** begin **

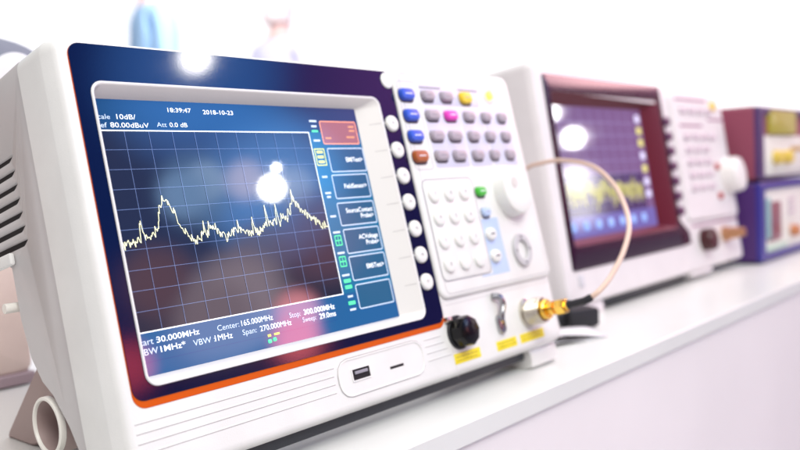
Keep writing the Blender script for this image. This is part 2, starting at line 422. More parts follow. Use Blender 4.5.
    T('Start :', 9.3, -132.0, 2.9, LWD, sx=X); T('30.000MHz', 19.4, -132.0, 2.7, LW, sx=1.3, bold=.02)
    T('RBW :', 9.6, -136.3, 2.9, LWD, sx=X); T('1MHz*', 19.8, -136.3, 2.7, LW, bold=.02, sx=1.3)
    T('VBW :', 37.6, -136.8, 2.8, LWD, sx=1.15); T('1MHz', 48.6, -136.8, 2.9, LW, sx=X)
    T('Center:', 51.6, -132.4, 2.7, LWD, sx=X); T('165.000MHz', 65.0, -132.4, 2.8, LW, sx=1.02)
    T('Span:', 65.3, -136.8, 2.7, LWD, sx=X); T('270.000MHz', 76.0, -136.8, 2.8, LW, sx=1.02)
    T('Stop:', 95.8, -133.4, 2.7, LWD, sx=1.0); T('300.000MHz', 105.5, -133.3, 2.9, LW, sx=1.08, bold=.04)
    T('Sweep:', 103.8, -137.0, 2.6, LWD, sx=.95); T('29.0ms', 115.6, -137.1, 2.9, LW, bold=.04, sx=1.05)
    m = MB(); 
    for (a, b, mi) in ((79.6, -143.6, 0), (82.8, -143.2, 0)): plate(m, a, a+2.2, b-.9, b+1.0, .6, n-.05, n+.1, .05)
    m.build('status_icon', LGR, disp)
    m = MB(); quad(m, 80, 82, -141.4, -140.2, n+.05); quad(m, 84, 87.5, -141.2, -140.2, n+.05); m.build('status_icon', LYE, disp)
    m = MB(); strokes(m, [(10, -140.6), (128, -140.6)], .14, n-.02); m.build('footer_line', screen_mat('lcd_line', (.01, .02, .08), (.01, .05, .22)), disp)
    # soft-key boxes on the screen
    boxes = [(145.6, 174.6, -44, -30.4, ''), (147.2, 176.2, -60.2, -46.2, 'EMITest>'), (146.2, 175, -75.6, -61.6, 'FieldSensor>'),
             (145.6, 175.3, -91, -77.7, 'SourceContact|Probe>'), (146, 175, -106.8, -92.8, 'ACVoltage|Probe>'), (145.8, 175, -122, -108.2, 'EMSTest>'), (146.2, 174.8, -137.8, -124, '')]
    for i, (a, b, c, d, tx) in enumerate(boxes):
        m = MB(); quad(m, a+.3, b-.3, c+.3, d-.3, n-.02)
        bx = m.build('soft_key_box', LORD if i == 0 else BXB, disp)
        m = MB(); frame_rect(m, a, b, c, d, .55, n+.05, 1.2); m.build('soft_key_outline', LOR if i == 0 else LWD, disp)
        ls = tx.split('|')
        for j, t_ in enumerate(ls):
            if t_: text(t_, b-2.0, (c+d)/2+(1.7 if len(ls) == 2 else 0)-3.5*j*(len(ls) == 2), n+.06, 2.7, disp, LW, align='RIGHT', sx=.95, bold=.03)
    m = MB()
    for (a, b, w) in ((168, -33.6, 4.5), (168, -36, 4.5), (148, -40.4, 4.5), (165, -39.8, 6.5)): quad(m, a, a+w, b-.5, b+.5, n+.05)
    m.build('soft_key_text', screen_mat('lcd_orange_text', (.4, .2, .1), (.62, .25, .12)), disp)
    # status column
    for v, w, mt in ((-30.6, 5.5, LWD), (-33.6, 4, LWD), (-36.4, 4.6, LGR), (-41.8, 5, LWD), (-62.6, 4, LWD), (-71.8, 4.4, LWD), (-74, 3, LWD), (-85, 4.4, LWD), (-94.0, 5.4, LWD), (-105.6, 5.4, LWD), (-118, 5.6, LWD), (-129.8, 4, LWD), (-137, 4.6, LWD)):
        m = MB(); quad(m, 141-w/2, 141+w/2, v-.55, v+.55, n+.02); m.build('status_mark', mt, disp)
    for v in (-98.6, -110.4): 
        m = MB(); frame_rect(m, 138.6, 143.6, v-2.9, v+2.9, .5, n+.03, .4); strokes(m, [(139.2, v), (143, v)], .5, n+.05); strokes(m, [(141.1, v-2), (141.1, v+2)], .4, n+.06); m.build('status_mark', LGR, disp)
    for v in (-121.2, -124.6, -133.4):
        m = MB(); quad(m, 138.6, 143.8, v-.95, v+.95, n+.03); m.build('status_mark', LGR, disp)
    m = MB(); frame_rect(m, 137.4, 144.9, -56.2, -46.4, .5, n+.03, .4)
    for v in (-48.4, -51.2, -54): quad(m, 139, 143.4, v-.7, v+.7, n+.02)
    m.build('status_mark', LYE, disp)
    # round soft keys on the dark band
    for i, (u, v) in enumerate([(203.2, -6.0), (198.6, -33.4), (198.3, -49.8), (198.4, -65.8), (198.1, -81.9), (198.4, -98.2), (198.3, -114.1), (198.0, -130.4)]):
        m = MB(); dome(m, u, v, 5.2, 5.0, .5, 2.2 if i else 1.0); k = m.build('soft_key', KEYW, root)
        if i: text('F%d' % i if i < 8 else '', u-.2, v, 2.86, 1.7, k, INK, name='key_mark', align='CENTER')
    # raised key panel
    m = MB()
    m.loops(rring(207.3, 334, -143.2, 3.2, 7, [(0, -.5), (0, .9), (.5, 1.7), (1.4, 2.2), (2.4, 2.4)], seg=8))
    pan = m.build('key_panel', WHITE, root); NP = 2.4
    m = MB(); m.loops([rr(212.8, 329.5, -140.5, -1, 4, NP+.05, seg=6), rr(213.05, 329.25, -140.25, -1.25, 3.8, NP+.05, seg=6)], False, False)
    m.build('panel_outline', INKG, pan)
    m = MB()
    for a, b, c, d in ((230.5, 266.5, -62, -22.5), (268, 293, -62, -22.5), (294.5, 324, -62, -22.5), (230.5, 292.5, -20.8, -6.5)): plate(m, a, b, c, d, 2, NP-.2, NP+.08, .04)
    m.build('lavender_field', LAV, pan)
    m = MB()
    for a, b in ((230.8, 252.5), (271, 294)): quad(m, a, b, -9.9, -8.7, NP+.14)
    m.build('heading_bar', INKG, pan)
    m = MB(); frame_rect(m, 209.6, 227.5, -63, -6, .3, NP+.06, 2.5); m.build('panel_outline', INKG, pan)
    off = 4.6
    def key(u, v, mt, w=11.5, h=6.6, nm='key', tx=True):
        du = -(1.28+.27*(u-225)/86)*(NP+1.6)
        m = MB(); pillkey(m, u+du, v+.2, w, h, NP-.3, NP+3.0); k = m.build(nm, mt, root)
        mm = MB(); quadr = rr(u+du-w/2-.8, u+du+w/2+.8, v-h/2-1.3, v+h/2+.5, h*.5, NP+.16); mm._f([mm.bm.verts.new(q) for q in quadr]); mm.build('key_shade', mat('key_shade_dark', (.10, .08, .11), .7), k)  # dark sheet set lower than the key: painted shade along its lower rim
        if tx:
            mm = MB()
            quad(mm, u+du-w*.24, u+du+w*.24, v-.1, v+.5, NP+3.06); mm.build('key_mark', PRINT if mt in (BLUEK, BROWNK, GRNK, MAGK) else INKG, k)
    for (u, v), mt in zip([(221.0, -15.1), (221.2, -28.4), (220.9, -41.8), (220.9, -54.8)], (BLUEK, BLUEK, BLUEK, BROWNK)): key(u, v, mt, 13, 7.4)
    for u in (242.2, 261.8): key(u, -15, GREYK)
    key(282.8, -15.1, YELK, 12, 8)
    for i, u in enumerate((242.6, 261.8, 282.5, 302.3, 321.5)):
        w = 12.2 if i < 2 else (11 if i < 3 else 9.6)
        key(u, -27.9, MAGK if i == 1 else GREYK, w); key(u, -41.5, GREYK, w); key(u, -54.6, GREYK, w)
    m = MB(); dome(m, 306.2, -11.8, 3.3, 3.3, NP-.2, 2.6); m.build('power_key', LAMPY, root)
    m = MB(); m.loops([ell(305.8, -11.8, r, r, NP+.1) for r in (6.4, 5.9)], False, False); m.build('panel_outline', INKG, pan)
    # number pad
    m = MB(); plate(m, 212.5, 262.5, -132.3, -70, 4, NP-.4, NP+.55, .5); m.loops([rr(212.1, 262.9, -132.7, -69.6, 4.3, NP+.12), rr(212.6, 262.4, -132.2, -70.1, 4, NP+.12)], False, False)
    pad = m.build('number_pad', WHITE, root)
    m = MB(); m.loops([rr(211.7, 263.3, -133.1, -69.2, 4.6, NP+.13), rr(212.35, 262.6, -132.5, -69.8, 4.1, NP+.13)], False, False); m.build('pad_outline', INKG, pad)
    digs = '7 8 9 4 5 6 1 2 3 0 . -'.split(); q = 0
    for v in (-78.8, -93.4, -107.9, -122.8):
        for u in (225.5, 241.2, 256.7):
            uu = u-1.3*(NP+1.6)
            m = MB(); m.loops([ell(uu, v, r, r*.98, NP+h_) for r, h_ in ((5.4, .5), (5.4, 1.5), (5.0, 2.1), (4.3, 2.4), (1.5, 2.3))])
            k = m.build('number_key', KEYW, root); text(digs[q], uu, v, NP+2.5, 2.4, k, INKG, name='key_mark', align='CENTER'); q += 1
    m = MB()
    m.loops([[P(a, b, NP+h_) for a, b in ((264.2, -97.5), (282.5, -97.5), (283.5, -134.6), (252, -134.6), (252, -133.6), (264.2, -133.4))] for h_ in (-.2, .1)])
    m.build('pale_blue_field', BLUEP, pan)
    key(275.4, -79.5, GRNK, 9.5, 6.2); key(276.0, -93.5, BLUEP, 8, 6)
    for v in (-108.1, -122.8):
        uu = 275.6-1.42*(NP+1.6); m = MB(); dome(m, uu, v, 5.2, 4.3, NP-.2, 3.0); k = m.build('edit_key', KEYW, root)
        mm = MB(); quad(mm, uu-2.2, uu+2.2, v-.5, v+.5, NP+3.0); mm.build('key_mark', INK, k)
    # dial, arrow ring
    m = MB(); knobm(m, 302.6, -81.4, [(17.4, NP-.3), (17.2, NP+1), (16.6, NP+7), (15.8, NP+8.6), (14.4, NP+9.2), (6, NP+8.9)], 48)
    dial = m.build('dial', KEYW, root)
    m = MB(); m.loops([ell(299.5, -76, r, r, NP+h_) for r, h_ in ((3.6, 9.35), (3.1, 9.4), (2.2, 8.95))]); m.build('finger_dimple', mat('dimple', (.68, .65, .62), .4), dial)
    m = MB(); m.loops([ell(302, -121.8, r, r*1.12, NP+h_, 40) for r, h_ in ((10.3, -.2), (10.3, 1.6), (9.7, 2.4), (6.6, 2.4), (5.9, 1.8), (5.9, .2))], False, False)
    ring = m.build('arrow_ring', mat('ring_grey', (.55, .54, .56), .38), root)
    for a in range(4):
        c, s_ = math.cos(a*math.pi/2), math.sin(a*math.pi/2); m = MB()
        tri = [(8.9, 0), (7.3, 1.5), (7.3, -1.5)]
        m._f([m.bm.verts.new(P(302+x*c-y*s_, -121.8+1.12*(x*s_+y*c), NP+2.5)) for x, y in tri]); m.build('arrow_mark', INK, ring)
    # lower right connector field
    m = MB(); m.loops([rr(209, 331.5, -146.5, -186, 4, .06), rr(209.35, 331.15, -146.85, -185.6, 3.7, .06)], False, False); m.build('panel_outline', mat('soft_line', (.62, .6, .6), .5), root)
    m = MB(); knobm(m, 218, -164, [(9.4, 0), (9.6, 1.2), (9.5, 8.4), (8.9, 9.8), (7.6, 10.4), (2, 10.6)], 9, .98); kb = m.build('dust_cap', BLACK, root, angle=25)
    m = MB(); knobm(m, 217.8, -164, [(10.4, 0), (10.4, 1.0), (9.9, 1.4)], 32); m.build('collar', RUBBER, kb)
    m = MB(); plate(m, 206.8, 211.6, -156.6, -153.4, 1, 0, 3.2, .6); m.build('cap_tab', NICKEL, kb)
    m = MB(); knobm(m, 295.8, -164.2, [(10.2, 0), (10.2, 1.8), (9.2, 2.4), (8.7, 2.4), (8.7, 12.8), (8.2, 13.4), (7.2, 13.4), (7.2, 9)], 40); nc = m.build('antenna_socket', NICKEL, root)
    m = MB()
    for i in range(7): 
        h_ = 4+i*1.15; m.loops([ell(295.8, -164.2, r, r, h_+d, 40) for r, d in ((8.72, 0), (9.0, .3), (8.72, .6))], False, False)
    m.build('thread', NICKEL, nc)
    m = MB(); plate(m, 257.8, 265.6, -172.5, -160, 3.6, .1, 2.6, 1.0); pts = spline([P(258.5, -147.5, 1.2), P(263, -149, 3.6), (P(264.6, -154, 4.0)), P(262, -160, 3.2), P(261.5, -164, 2.4)], 6); tube(m, pts, [2.1*S]*len(pts), 10)
    m.build('socket_cover', CHROME, root)
    for i, (a, b) in enumerate(((209, 235.3), (253.2, 276), (280.6, 309.6))):
        m = MB(); plate(m, a, b, -182.2 if i == 0 else -182.6, -176 if i == 0 else -176.6, .4, .02, .2, .05); lb = m.build('yellow_label', YLAB, root)
        mm = MB()
        for r_ in range(2):
            x = a+2
            while x < b-3:
                w = random.uniform(1.2, 3.6); quad(mm, x, min(x+w, b-1.5), -178.3-2.1*r_-.35, -178.3-2.1*r_+.35, .26); x += w+.8
        mm.build('label_print', mat('label_ink', (.45, .33, .02), .5), lb)
    # lower grooves, USB panel
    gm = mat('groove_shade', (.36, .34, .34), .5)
    for v, b in ((-163.9, 112.4), (-168.0, 111.6), (-172.1, 111.4), (-176.3, 111.0)):
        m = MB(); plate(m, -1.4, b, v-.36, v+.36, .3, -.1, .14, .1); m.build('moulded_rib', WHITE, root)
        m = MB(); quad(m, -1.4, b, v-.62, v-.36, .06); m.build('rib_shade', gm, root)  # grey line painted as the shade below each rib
    for v, b in ((-162.9, 201), (-166.8, 203), (-170.8, 205.4), (-175, 207.4)):
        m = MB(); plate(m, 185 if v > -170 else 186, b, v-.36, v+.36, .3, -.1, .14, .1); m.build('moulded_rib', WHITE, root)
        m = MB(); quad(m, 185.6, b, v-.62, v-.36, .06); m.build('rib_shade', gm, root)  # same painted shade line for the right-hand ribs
    m = MB(); m.loops(rring(114, 182.6, -181, -161.6, 8, [(0, -.1), (.1, .5), (.7, .5), (1.0, -.0)], seg=8), False, False); m.build('socket_surround', WHITE, root)
    m = MB(); frame_rect(m, 113.6, 183, -181.4, -161.2, .3, .07, 8); m.build('panel_outline', gm, root)
    m = MB(); quad(m, 124, 137.5, -173.6, -167.4, .08); us = m.build('usb_socket', HOLE, root)
    m = MB(); m.loops(rring(123.6, 137.9, -174, -167, .5, [(0, 0), (0, .5), (.7, .5), (.7, .1)], seg=3), False, False); m.build('usb_shell', WHITE, us)
    m = MB(); plate(m, 126, 135.6, -170.4, -168.8, .2, .1, .7, .1); m.build('usb_tongue', INKG, us)
    m = MB(); quad(m, 153.2, 164.4, -173.3, -171.9, .08); m.build('card_slot', HOLE, root)
    return root
A1 = analyser_one()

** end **

Work to do:
Pick out every line with the string "BROWNK" and copy it.

In response:
            quad(mm, u+du-w*.24, u+du+w*.24, v-.1, v+.5, NP+3.06); mm.build('key_mark', PRINT if mt in (BLUEK, BROWNK, GRNK, MAGK) else INKG, k)
    for (u, v), mt in zip([(221.0, -15.1), (221.2, -28.4), (220.9, -41.8), (220.9, -54.8)], (BLUEK, BLUEK, BLUEK, BROWNK)): key(u, v, mt, 13, 7.4)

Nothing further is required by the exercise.